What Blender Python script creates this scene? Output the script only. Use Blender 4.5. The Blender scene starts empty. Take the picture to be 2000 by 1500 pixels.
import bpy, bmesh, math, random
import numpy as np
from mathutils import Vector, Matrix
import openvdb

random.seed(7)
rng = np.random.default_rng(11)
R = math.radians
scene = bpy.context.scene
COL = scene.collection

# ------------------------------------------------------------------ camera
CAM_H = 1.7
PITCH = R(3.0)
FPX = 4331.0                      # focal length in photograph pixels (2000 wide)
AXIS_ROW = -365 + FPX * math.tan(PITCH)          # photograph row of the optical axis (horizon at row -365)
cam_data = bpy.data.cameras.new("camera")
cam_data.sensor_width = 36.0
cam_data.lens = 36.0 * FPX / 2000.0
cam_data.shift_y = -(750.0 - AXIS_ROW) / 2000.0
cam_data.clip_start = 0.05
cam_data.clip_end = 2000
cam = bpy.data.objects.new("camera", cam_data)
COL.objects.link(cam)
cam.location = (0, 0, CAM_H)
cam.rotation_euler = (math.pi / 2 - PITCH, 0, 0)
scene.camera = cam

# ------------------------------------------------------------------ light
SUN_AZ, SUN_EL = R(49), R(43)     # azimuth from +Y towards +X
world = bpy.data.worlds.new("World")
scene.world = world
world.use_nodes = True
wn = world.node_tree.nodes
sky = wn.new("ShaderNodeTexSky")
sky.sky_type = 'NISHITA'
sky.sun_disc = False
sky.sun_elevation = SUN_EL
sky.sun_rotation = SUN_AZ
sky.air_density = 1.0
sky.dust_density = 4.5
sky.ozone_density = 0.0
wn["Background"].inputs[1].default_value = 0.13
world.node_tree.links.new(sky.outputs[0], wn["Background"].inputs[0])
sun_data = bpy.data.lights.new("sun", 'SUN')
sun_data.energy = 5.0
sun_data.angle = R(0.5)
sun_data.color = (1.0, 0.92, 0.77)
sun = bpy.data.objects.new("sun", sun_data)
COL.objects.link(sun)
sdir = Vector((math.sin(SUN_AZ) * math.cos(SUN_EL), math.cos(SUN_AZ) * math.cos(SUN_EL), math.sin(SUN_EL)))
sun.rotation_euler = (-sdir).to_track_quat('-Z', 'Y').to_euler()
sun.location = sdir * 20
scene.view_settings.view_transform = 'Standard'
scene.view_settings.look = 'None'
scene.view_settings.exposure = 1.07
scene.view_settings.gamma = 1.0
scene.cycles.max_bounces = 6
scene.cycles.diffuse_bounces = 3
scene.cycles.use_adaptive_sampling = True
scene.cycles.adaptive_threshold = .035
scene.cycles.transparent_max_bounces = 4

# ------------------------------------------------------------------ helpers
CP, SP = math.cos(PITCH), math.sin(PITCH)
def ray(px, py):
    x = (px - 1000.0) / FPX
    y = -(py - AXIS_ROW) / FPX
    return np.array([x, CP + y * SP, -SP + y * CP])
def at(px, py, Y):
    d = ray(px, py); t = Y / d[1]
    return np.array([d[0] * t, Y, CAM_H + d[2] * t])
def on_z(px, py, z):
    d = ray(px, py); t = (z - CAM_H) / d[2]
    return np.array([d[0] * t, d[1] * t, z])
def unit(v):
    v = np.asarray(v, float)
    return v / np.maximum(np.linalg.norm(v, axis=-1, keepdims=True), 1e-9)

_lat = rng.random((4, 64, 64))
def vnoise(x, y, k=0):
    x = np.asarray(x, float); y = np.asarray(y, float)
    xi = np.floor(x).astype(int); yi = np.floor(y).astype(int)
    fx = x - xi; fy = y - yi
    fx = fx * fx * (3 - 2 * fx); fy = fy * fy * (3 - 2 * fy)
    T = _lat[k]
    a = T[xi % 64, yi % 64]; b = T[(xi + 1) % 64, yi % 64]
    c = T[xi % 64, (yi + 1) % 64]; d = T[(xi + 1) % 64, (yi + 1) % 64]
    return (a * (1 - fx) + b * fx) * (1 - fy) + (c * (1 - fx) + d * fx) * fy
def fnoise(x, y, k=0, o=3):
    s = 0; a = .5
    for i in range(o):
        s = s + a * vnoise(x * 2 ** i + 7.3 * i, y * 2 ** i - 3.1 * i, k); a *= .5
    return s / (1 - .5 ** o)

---

GOAL
From the opening line of the data above through the line that contains "scene.camera = cam", please print each line as it stands and only those lines.

FULL OUTPUT
What Blender Python script creates this scene? Output the script only. Use Blender 4.5. The Blender scene starts empty. Take the picture to be 2000 by 1500 pixels.
import bpy, bmesh, math, random
import numpy as np
from mathutils import Vector, Matrix
import openvdb

random.seed(7)
rng = np.random.default_rng(11)
R = math.radians
scene = bpy.context.scene
COL = scene.collection

# ------------------------------------------------------------------ camera
CAM_H = 1.7
PITCH = R(3.0)
FPX = 4331.0                      # focal length in photograph pixels (2000 wide)
AXIS_ROW = -365 + FPX * math.tan(PITCH)          # photograph row of the optical axis (horizon at row -365)
cam_data = bpy.data.cameras.new("camera")
cam_data.sensor_width = 36.0
cam_data.lens = 36.0 * FPX / 2000.0
cam_data.shift_y = -(750.0 - AXIS_ROW) / 2000.0
cam_data.clip_start = 0.05
cam_data.clip_end = 2000
cam = bpy.data.objects.new("camera", cam_data)
COL.objects.link(cam)
cam.location = (0, 0, CAM_H)
cam.rotation_euler = (math.pi / 2 - PITCH, 0, 0)
scene.camera = cam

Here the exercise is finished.